What the exercise asks:
Select every line holding the word "render" and copy it.

====

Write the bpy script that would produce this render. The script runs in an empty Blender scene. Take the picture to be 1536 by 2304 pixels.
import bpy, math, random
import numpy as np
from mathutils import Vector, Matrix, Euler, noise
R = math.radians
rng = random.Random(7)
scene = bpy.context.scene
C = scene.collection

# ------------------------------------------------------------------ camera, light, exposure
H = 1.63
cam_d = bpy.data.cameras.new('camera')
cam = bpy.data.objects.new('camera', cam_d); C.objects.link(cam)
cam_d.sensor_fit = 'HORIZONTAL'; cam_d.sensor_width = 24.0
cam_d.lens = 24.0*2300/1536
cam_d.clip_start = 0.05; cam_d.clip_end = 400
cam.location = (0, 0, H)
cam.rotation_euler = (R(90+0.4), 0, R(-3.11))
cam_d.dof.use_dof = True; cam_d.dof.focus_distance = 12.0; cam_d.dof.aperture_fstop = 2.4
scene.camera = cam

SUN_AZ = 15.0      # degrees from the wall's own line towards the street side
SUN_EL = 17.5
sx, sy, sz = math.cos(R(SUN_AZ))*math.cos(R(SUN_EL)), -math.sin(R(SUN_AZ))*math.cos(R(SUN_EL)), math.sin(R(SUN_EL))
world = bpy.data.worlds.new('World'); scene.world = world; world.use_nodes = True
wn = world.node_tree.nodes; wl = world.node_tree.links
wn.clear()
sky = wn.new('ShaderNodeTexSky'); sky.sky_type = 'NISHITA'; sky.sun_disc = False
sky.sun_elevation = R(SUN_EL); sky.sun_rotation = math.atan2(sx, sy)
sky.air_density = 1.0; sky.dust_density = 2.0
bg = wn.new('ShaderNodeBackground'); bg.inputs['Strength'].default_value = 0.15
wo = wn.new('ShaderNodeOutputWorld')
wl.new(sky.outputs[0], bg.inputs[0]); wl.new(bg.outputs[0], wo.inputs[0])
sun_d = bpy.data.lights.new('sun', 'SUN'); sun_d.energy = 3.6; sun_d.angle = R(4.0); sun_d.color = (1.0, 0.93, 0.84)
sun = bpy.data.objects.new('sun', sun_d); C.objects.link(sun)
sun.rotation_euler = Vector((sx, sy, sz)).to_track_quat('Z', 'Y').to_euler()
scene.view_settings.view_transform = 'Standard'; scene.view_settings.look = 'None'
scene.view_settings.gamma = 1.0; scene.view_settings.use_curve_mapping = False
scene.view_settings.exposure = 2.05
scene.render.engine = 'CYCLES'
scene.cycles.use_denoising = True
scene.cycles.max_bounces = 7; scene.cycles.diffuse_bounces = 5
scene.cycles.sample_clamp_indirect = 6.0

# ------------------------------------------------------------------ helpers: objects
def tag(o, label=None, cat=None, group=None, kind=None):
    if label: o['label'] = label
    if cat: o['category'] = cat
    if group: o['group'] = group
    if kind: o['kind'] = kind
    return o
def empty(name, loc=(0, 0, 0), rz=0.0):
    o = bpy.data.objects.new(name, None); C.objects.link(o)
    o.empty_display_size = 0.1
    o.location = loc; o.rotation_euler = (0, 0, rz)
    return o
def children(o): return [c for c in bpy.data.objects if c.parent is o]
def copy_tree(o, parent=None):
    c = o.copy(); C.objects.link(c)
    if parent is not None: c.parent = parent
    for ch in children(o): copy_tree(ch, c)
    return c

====

Problem solution:
Write the bpy script that would produce this render. The script runs in an empty Blender scene. Take the picture to be 1536 by 2304 pixels.
scene.render.engine = 'CYCLES'